Que les vaya bien

Friday, December 07, 2007

There´s a civic strike today. I´m catching some rays while I leisurely write in my notebook. I came into the city last night to have dinner with some friends and found out about the strike after the time taxis stop running to Valle. So now I´m stuck here because cars, buses and tree branches are parked across major roads, impeding the flow of traffic. The country is in a state of unrest related to the installment of a new constitution, but one wouldn´t notice by the streets of Tarija city where citizens joyride on bikes and motorcycles, the only vehicles slender enough to slip between that sideways pickup truck and the curb. Kids play soccer on streets they share with pedestrians who straddle the broken line because they can.
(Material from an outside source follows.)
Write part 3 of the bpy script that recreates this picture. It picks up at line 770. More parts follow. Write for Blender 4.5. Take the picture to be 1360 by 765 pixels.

This morning I awoke to explosions. Firecrackers attempt to lure you to a rally in the plaza or are shot for no apparent reason at all. I largely ignore these sudden disruptions of peace and quiet. A plane passes overhead, one of maybe three flights that enters and leaves Tarija on any given day, and this makes me happy. Only in very extreme cases of civic strike and political sketchiness do the airports stop functioning. If today´s strike does not affect flights, it gives me hope that the strike rumored for next Friday will not tamper with the first leg of my journey home.

Do I wish I were in Valle right now? Sort of. Is it because I feel like I´m wasting time here in the city where nothing can be accomplished except the writing of this blog and other vital internet activities? Not really. I´m supposed to be finishing the construction of a latrine, and the alcaldía promises to buy the rest of my materials ¨tomorrow.¨ Tomorrow never comes, and I suspect it won´t arrive in time for construction to be completed before I leave. The half-finished latrine will likely sit until January when I will reiniciate my campaign for ¨tomorrow.¨ If you want to hear a real spiel, ask me about the bricks.

Anyway, it can hardly be said that I´m wasting time. I´m working on my tan, which is very important in American society, whereas the Bolivians tell me how lucky I am to be pasty white. Of course here also simultaneously exist discrimination against darker skinned fellow countrymen and the belief that black people bring good luck. But despite one´s ranking of different shades of brown skin, white is nationally recognized as a good thing. Seven out of ten men on the street agree. One volunteer recently stated, ¨I get worried if I´m walking in public and don´t hear any catcalls. I start compulsively checking myself out in shop windows to figure out what´s wrong.¨ Which brings me to an item that hovers near the top of my list of ¨Things I Look Forward to About Going Home¨: Timid men. The rest of the list is as follows, in no particular order:

-noise ordinances
-Mom and Dad
-ethnic food
-traffic laws
-chocolate that tastes good
-public gayness
-flushing toilet paper
-pretty cars
-price tags
-your face
-friendly dogs
-fidelity
-feminism
-stoves that light themselves
-real Christmas trees
-customary service with a smile
-driving
-my down comforter on cold snowy nights
-carpet
-turn signals
-less proactive beggars
-environmental awareness
-getting smoothly in and out of bed without having to unzip anything
-family holiday gatherings
-water pressure
-skim milk straight out of the fridge
-sidewalks that don´t disappear
-large shoe sizes for women
-toasters
-sarcasm
-music variety
-hot water from the tap
-drinkable water from the tap
-seatbelts
-general good smelliness

I have a medium-lengthed spiel prepared for each of the topics above. I won´t get started now, but feel free to bring them up in the future. I´m sure that after spending some time in the U.S. I´ll have a list of things I miss about Bolivia. I already anticipate a few. I´m sure when I´m stuck in angry traffic in a snowstorm while late for an appointment in a place where I´ll be conscious of the fact that I´m the least tan person in the room, I´ll be daydreaming of beautiful, sunny civic strike days in Tarija serenaded by chanting crowds and firecrackers.

1 Comments:

Blogger Joan said...

how did u get so clever? i lvoe this blog. it sounds like how you talk :) makes me miss u less!!